Vusumzi Nkomo
A certain kind of calmness, a kind of Blue that saturates every frame, that calm hue. Fela, his fame, the lives & miles traversed between birth and his grave. Beyond mortality. The film stages not how he dies, but how his life made his death possible, if not necessary.
Fela is bound up, which is to say, can’t be thought of outside the nightmarish gore that is post-colonial Africa. His resurgence in popular culture, politics, mass media, and public memory means that we must re-insert him (against efforts to dis/mis/place him) into/back-to the centre of this post-colonial contradiction, a centre he so fearlessly trouble/d.
One day go be one day
A Carhartt Work-In-Progress & Dazed + NTS production, by Akinola Davis Jr. An interrogation into Fela the historical titan, musical maverick, Fela the father, the person, the political agitator & griot, a fuckin’ riot; a grand life lived fully. But it’s also about Fela the son, someone’s son.
Seun Kuti, Fela’s youngest son, iphelo, the first to be introduced as voice over narration, speaks of Felas’ “collective consciousness” as one founded on, or rather subjected to, trauma and a gratuitous violence whose strands they carry with them.
“You just want to like (groans!), you know?” (Seun Kuti)
“Purple people we’ve been beaten black and blue”: Fela, a Blues’ life
A/the flickering florescent light lights, blinking at floating balloons, with the right amount of scary corridor creepiness and screechy sounds. “At the end of a life/ the voice of the land remains”. The visuals are layered with, and simultaneously intercepted by, a poetic recital ( by Nigerian musician Obongjayar) emotively delivered with a dose of punchiness, of & w/ soul, delivered with & as Blues.
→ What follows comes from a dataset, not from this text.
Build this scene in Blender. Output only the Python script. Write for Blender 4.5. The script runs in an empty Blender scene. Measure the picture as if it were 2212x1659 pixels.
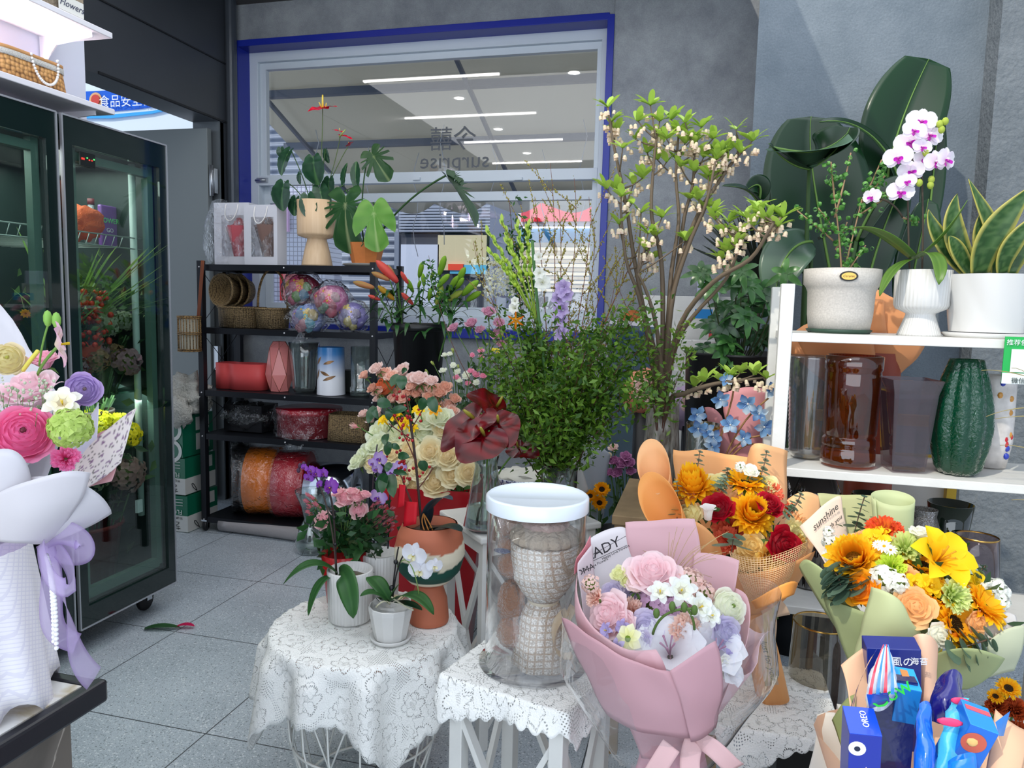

The body-bending choreography of a blonde-haired shirtless lad, the mind-fucking editing juxtaposed with the boy’s arm-twisting dancing, a young Fela deep in the waters of his land, the “Water of Osun”, precipitating the fiery Fela’s voice and things he spit, the “Fire of Ogun”. A man clad in Blue jeans and Blue short-sleeved shirt, a white cloth covering his eyes, brandishes boastfully iGqajolo, a zol with such carelessness overlooking a busting city lying under a Blue sky.
Unyana womntu!
We are invited into a conversation about the centrality of Fela’s mother in his life. The idea, it seems, is to solidify this filial tie tied by blood, a bond beyond the grave. Fela’s Mother, appears with other mothers (“it takes a village to…” blah blah blah) throughout the film, carrying a teary-eyed black boy. The women/mothers are uniformly clad in Blue and white, moving in a circle, at times, with so much majesty, grace and intentional tranquillity. It is a circle of nurturing, of love, protection, divinity, and transference of fortitude and whatever Fela might need in this life. Femi, Fela’s oldest son, with Lemi Gharikowu, Fela’s close collaborator and confidante, speak of the relationship and psychological & spiritual connection between Fela and his Mama, founded on mutual admiration, being and praying together: “Listen carefully, to the call of the womb that birthed you”!
Fela, Fela, Fela.
His troubles with the brutality of post-Biafran Nigerian society and powers that be made his death possible. But not as devastating as the death of his mother, leading him to deliver, the story goes, a coffin to a residence of one of the Generals in Lagos, in protest for his Mama’s passing and the State’s role in it, a crime committed with such unspeakable impunity. It is, after all, the duty of the living to defend the dead by way of seeking justice on their behalf and protecting-preserving their memory; following that logic, it is justifiable for a Son to want to end the world on behalf of a slain Mother! If not, then iGwala kuloNina!
Fela and/in death
Femi has a lot to say about Fela against death; he later echoes a statement Fela makes in an old documentary called ‘Music is the Weapon’ where he says “I have death in my pouch; I can never die”. Femi recalls a day Fela was once beaten until he was “lifeless” only for him to re-emerge the same night at the ‘Shrine’ playing with bandages in his head; “Fela could not die, after that day.”
He continues to haunt post-colonial Africa, like a ghost that refuses to succumb to death. His being re-discovered in young people’s musical circles, his re-appropriation in-to popular culture/imagination, the UK Jazz scene slowly being penetrated by his spirit, are all proof of Fela’s insistence on living forever.
“Fela could not die, after that day.”